Now, Edward Gorey — there was a great illustrator of the macabre. His artwork was adapted into the animated opening title of the PBS anthology series “Mystery!” hosted by Vincent Price, but I don’t know of any other examples. Any animation studio would have had its work cut out for it in trying to capture Gorey’s fine pen-and-ink work.
I first saw Gahan Wilson’s work in magazines like National Lampoon back in the 70s. I always thought Nuts was Wilson’s version of Peanuts and the Kid was Wilson himself as a boy.
I got to see Diner at a 24-hour Horror marathon in Columbus, OH years ago. I loved Wilson’s cartoons, so it was a nice surprise to see a short based on his work. It went over like gangbusters. The Kid disappointed me a bit when I got around to seeing it. It was just lacking heart, I feel.
Next to “Rock and Rule” (1983), I think the three “The Kid” specials might be the only other adult projects Nelvana ever did. At least, that I’m aware of. They usually are family and kid friendly.
Nelvana also did “Quads”, created by John Callahan. Definitely an adult fare.
There was another Nelvana-produced adult-oriented animated series that I came across once called (IIRC) “Committed”. It was nearly in the same vein as the short-lived series based on the “Arthur” comic strip. Apart from that, the only other thing I know about it is that Nelvana employed the services of Philipine animation studio Fil-Cartoons to do the animation work. And it was likely one of the last things that overseas studio worked on before they shut down permanently.

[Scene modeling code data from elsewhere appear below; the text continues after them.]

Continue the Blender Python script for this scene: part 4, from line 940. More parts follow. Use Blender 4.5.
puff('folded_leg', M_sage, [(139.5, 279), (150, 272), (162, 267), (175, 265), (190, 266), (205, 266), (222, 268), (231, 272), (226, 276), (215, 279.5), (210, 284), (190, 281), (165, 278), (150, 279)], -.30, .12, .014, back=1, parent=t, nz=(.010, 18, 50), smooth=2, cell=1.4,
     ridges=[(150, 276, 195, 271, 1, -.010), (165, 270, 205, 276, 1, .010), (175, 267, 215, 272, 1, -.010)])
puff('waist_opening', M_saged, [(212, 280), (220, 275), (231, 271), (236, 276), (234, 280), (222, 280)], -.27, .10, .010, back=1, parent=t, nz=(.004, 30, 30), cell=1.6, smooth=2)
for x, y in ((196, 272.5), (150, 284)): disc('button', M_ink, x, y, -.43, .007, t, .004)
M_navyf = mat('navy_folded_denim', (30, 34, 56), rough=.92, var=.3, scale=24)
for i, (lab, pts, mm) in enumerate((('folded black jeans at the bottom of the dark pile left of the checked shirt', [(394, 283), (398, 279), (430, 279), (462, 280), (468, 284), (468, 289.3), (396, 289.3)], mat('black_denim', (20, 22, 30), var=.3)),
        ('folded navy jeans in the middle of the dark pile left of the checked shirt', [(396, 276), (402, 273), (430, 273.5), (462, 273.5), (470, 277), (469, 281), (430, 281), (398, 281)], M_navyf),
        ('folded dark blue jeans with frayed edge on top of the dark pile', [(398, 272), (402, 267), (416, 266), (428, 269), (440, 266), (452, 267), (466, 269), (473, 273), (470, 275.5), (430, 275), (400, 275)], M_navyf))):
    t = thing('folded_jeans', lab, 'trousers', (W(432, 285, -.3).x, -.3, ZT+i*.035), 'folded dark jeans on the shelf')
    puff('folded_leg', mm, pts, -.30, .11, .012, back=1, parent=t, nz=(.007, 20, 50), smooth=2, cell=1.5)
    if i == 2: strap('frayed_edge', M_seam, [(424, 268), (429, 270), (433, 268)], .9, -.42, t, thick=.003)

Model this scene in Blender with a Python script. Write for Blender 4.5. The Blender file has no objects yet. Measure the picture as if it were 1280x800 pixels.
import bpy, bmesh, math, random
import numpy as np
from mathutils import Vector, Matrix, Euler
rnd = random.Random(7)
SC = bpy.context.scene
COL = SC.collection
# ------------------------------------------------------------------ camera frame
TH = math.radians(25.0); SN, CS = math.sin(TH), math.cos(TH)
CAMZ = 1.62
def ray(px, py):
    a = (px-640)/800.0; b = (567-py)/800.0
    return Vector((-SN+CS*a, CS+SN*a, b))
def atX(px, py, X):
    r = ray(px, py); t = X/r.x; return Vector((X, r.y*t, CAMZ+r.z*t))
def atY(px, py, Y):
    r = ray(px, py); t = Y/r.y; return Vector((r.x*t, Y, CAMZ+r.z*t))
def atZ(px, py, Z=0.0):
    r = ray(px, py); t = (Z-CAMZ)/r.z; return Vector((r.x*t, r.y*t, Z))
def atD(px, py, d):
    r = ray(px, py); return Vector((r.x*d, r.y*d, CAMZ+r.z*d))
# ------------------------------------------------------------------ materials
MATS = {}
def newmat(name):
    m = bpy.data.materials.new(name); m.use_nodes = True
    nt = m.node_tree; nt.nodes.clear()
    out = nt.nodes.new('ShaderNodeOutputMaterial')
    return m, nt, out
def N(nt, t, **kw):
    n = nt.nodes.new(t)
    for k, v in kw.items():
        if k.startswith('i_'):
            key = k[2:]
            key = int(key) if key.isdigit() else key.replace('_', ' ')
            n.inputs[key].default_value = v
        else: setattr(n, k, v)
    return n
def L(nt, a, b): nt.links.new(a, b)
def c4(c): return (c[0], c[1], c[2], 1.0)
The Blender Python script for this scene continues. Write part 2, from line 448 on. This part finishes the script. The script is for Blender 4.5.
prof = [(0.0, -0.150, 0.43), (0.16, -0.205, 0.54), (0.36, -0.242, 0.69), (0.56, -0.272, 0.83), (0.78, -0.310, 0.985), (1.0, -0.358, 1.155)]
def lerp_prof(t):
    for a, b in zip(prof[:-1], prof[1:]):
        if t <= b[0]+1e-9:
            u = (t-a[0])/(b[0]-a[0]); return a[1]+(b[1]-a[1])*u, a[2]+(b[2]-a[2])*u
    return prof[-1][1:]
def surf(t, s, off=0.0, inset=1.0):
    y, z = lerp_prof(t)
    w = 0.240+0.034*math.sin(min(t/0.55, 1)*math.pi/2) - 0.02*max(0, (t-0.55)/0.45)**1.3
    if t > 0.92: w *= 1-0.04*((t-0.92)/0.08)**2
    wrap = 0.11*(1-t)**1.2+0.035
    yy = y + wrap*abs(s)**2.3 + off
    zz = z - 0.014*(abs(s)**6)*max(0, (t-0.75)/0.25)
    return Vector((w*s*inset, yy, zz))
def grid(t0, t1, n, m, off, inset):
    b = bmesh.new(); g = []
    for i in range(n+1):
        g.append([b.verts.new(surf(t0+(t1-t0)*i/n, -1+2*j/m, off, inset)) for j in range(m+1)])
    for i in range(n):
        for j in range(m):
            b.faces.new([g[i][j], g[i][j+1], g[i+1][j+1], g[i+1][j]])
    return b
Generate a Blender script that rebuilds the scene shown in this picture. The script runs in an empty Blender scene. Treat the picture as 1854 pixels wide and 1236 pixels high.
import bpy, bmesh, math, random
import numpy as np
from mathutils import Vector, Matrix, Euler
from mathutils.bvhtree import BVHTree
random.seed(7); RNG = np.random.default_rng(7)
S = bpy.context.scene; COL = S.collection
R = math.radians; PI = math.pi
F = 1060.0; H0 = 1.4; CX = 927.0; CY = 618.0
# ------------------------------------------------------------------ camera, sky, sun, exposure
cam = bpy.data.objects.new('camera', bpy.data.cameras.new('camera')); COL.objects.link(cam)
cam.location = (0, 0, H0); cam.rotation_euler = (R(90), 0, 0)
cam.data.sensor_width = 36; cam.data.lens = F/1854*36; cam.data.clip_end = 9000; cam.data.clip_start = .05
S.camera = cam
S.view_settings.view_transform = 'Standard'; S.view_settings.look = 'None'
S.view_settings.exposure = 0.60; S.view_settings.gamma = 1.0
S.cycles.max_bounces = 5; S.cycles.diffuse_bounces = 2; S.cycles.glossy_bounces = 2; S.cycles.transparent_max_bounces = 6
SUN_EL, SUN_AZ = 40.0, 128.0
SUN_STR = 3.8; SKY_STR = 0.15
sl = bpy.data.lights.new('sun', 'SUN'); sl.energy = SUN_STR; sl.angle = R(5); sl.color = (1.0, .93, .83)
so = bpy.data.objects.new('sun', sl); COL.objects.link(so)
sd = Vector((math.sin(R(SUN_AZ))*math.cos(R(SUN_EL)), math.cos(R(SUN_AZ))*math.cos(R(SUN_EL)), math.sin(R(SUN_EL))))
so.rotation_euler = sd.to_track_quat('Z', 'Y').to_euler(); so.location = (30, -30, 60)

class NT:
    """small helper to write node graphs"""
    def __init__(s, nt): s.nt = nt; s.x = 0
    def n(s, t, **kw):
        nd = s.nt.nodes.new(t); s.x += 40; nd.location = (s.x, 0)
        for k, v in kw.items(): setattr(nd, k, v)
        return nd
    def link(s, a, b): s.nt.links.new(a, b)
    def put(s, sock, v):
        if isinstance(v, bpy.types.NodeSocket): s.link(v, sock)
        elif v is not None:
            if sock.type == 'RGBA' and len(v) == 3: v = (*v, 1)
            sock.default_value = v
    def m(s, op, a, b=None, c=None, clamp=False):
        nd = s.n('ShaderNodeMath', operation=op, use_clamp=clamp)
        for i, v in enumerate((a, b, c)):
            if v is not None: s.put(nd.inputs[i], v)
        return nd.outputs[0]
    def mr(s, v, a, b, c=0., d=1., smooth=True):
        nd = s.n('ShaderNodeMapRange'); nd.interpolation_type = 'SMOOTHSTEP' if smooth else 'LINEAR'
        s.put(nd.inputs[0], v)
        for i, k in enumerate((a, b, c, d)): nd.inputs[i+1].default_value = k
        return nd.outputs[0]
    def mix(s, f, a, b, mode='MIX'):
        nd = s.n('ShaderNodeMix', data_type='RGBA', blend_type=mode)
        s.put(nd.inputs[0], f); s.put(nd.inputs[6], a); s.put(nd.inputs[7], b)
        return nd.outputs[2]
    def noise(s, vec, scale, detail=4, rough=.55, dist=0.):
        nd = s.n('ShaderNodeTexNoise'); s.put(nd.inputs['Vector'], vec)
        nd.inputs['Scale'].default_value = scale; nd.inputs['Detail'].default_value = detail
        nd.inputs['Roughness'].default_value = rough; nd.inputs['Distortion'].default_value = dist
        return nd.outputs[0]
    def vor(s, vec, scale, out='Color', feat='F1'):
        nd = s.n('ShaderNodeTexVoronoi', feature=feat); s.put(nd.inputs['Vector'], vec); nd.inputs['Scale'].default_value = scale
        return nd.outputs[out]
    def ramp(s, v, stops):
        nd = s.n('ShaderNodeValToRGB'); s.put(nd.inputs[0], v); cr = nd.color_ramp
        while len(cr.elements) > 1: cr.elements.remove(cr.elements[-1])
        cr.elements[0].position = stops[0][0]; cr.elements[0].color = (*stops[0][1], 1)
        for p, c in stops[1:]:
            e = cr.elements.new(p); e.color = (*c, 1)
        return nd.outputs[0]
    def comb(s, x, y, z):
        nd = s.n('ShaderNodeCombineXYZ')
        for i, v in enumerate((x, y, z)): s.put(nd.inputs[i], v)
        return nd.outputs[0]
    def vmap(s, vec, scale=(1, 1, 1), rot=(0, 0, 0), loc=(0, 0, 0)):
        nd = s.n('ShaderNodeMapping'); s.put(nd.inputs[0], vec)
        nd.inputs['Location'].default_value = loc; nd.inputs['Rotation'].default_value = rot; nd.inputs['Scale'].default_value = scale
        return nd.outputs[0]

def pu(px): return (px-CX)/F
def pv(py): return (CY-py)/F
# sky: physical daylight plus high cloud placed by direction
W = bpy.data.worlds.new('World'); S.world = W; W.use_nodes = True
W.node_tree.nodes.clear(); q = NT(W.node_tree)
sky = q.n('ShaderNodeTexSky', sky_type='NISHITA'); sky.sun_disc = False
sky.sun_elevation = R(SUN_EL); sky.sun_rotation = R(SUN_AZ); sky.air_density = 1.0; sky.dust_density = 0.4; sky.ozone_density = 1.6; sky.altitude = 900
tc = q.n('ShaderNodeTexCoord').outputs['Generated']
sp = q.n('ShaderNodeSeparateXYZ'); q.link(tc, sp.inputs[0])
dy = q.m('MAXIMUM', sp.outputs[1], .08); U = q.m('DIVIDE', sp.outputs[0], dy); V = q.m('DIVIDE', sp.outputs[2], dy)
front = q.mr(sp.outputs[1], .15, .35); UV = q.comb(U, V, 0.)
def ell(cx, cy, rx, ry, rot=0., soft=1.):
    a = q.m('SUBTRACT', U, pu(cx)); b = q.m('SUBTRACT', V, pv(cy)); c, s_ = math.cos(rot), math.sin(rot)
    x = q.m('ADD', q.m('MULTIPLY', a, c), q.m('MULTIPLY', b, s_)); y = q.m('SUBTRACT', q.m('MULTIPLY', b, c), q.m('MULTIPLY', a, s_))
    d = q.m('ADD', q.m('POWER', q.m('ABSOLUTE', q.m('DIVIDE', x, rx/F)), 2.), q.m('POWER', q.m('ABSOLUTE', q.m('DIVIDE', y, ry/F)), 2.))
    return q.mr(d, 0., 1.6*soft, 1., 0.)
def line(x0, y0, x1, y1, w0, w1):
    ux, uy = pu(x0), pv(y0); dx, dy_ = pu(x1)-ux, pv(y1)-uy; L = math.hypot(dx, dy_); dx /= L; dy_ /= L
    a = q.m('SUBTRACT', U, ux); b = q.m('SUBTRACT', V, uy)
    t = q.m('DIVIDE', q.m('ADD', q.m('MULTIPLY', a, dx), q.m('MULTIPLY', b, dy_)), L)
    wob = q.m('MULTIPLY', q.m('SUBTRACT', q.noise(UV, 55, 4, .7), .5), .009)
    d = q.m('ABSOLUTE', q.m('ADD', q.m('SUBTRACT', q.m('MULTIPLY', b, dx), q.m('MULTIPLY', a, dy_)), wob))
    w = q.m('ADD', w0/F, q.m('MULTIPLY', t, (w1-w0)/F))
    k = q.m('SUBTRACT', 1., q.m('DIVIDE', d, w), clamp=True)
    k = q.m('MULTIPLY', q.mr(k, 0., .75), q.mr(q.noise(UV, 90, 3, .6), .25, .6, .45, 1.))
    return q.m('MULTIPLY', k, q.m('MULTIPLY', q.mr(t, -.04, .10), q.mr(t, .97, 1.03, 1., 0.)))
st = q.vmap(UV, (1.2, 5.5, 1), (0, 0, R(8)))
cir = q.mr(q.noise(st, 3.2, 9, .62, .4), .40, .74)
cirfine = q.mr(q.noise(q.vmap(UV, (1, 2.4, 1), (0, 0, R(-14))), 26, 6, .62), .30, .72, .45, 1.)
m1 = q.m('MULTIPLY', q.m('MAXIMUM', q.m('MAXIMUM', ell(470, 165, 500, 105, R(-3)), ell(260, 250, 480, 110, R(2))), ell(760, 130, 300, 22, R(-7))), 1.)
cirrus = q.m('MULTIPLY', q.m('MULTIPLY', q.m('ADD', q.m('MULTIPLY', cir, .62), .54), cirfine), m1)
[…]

I was the storyboard supervisor on Gahan Wilson’s Diner. I hate to contradict this great cartoonist, but he did not storyboard the feature. Those listed on the end credits (Brian Chin, Bob Dranko and Glen Hill) worked very hard to create a coherent storyboard from Gahan Wilson’s inspirational drawings.
I was just reminded of something while I was thinking back to this article. I remembered an animated adaptation of “The Lion, The Witch, And The Wardrobe” (based on the same series of novels that inspired “The Chronicles Of Narnia”) from back around the 70’s. In it, the art style of the layouts and character designs resembled something that was drawn by Gahan Wilson. Did Wilson actually have any involvement in the creation of that feature? Or was it some other artist with a similar style of drawing as his? Does anyone else besides me remember this feature?
I remember it, Al. It aired on CBS in 1979 and was directed by Bill Melendez. Gahan Wilson didn’t have anything to do with it, but I understand why you might have thought he did. It’s on YouTube if you want to have another look at it.